One magic trick that is impossible for the RFL

MAGIC will descend on Edinburgh this weekend but there will be no card tricks or women sawn in half and the result is likely to be hocus-pocus.

The Magic Weekend, which is a complete round of Super League fixtures all played at Murrayfield, is the latest example of the Rugby Football League’s (RFL) obsession with expansion.

I can only stress that Magic is the event’s title and most definitely not my adjective.

It is the third Magic event and not even the most slavish devotee of RFL propaganda could possibly describe the first two Magic events – played at Cardiff’s Millennium Stadium – as successes.

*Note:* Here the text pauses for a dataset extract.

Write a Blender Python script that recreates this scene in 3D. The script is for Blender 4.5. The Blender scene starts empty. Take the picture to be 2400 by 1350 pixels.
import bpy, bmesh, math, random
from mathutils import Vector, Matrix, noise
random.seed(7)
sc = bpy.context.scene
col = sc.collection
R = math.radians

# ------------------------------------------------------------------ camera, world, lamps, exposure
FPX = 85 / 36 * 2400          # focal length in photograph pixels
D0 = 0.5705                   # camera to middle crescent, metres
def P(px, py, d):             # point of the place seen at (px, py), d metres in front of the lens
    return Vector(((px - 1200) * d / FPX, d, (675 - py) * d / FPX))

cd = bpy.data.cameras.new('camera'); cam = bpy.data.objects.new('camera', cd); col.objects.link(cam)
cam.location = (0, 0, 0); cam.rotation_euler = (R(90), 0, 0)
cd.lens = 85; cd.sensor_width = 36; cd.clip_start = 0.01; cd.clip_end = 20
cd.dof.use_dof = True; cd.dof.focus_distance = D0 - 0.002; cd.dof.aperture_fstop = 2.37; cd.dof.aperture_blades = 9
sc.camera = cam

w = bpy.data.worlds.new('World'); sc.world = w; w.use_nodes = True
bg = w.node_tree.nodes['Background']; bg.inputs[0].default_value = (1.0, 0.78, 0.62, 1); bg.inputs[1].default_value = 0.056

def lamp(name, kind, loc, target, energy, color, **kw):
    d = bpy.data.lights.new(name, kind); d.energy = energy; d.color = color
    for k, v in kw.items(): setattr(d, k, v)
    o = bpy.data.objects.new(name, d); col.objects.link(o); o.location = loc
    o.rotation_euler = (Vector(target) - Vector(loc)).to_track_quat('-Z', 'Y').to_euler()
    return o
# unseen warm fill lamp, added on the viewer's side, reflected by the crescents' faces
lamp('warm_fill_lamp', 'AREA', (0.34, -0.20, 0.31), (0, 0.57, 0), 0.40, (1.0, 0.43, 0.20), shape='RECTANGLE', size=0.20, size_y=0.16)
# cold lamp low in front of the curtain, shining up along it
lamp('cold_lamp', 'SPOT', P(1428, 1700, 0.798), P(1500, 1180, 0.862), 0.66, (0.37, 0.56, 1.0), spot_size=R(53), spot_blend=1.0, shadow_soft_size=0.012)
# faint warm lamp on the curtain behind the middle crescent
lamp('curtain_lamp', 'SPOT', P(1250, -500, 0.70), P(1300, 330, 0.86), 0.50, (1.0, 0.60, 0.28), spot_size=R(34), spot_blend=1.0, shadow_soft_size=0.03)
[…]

The crowds were mediocre with around 60,000 people attending over the two days, leaving vast banks of empty seats, while revenues generated were unimpressive.

The response has been to swap the Welsh capital city for Scotland’s in the hope of better returns.

That would be marvellous if the cause of expanding rugby league was helped by this endeavour, but it isn’t.

The idea is to take over a big stadium in a non-rugby league area, stage an entire round of the weekly competition there, create an event, showcase the sport and introduce rugby league to a new audience.

Sadly there is really very little connection between the ambition and the reality. Rugby league has been trying to expand in England since the great split from the RFU in 1895 and, with rare exceptions, the boundaries of the sport have remained the same since then.

There have been many fine examples of amateur rugby league teams, especially at college and university level, playing successfully outside the heartlands.

But there is a vast difference between keen and enthusiastic amateurs playing in front of their families and friends, on a rented public pitch and the rather more grandiose notions of expansion that the RFL like to talk about.

It is facile to believe that any significant numbers of Scottish people are going to turn up at Murrayfield at the weekend.

The vast bulk of the crowd will be made up of the usual fans of the clubs enjoying a weekend in Edinburgh. They will bring all the friendly good humour that rugby league fans are rightly famous for.

They will have some fun, drink a few pints, take a few photos, walk down Princess Street and then go home.

But that is it – there will be no legacy.

For that to happen the RFL really would have to pull a rabbit out of the hat.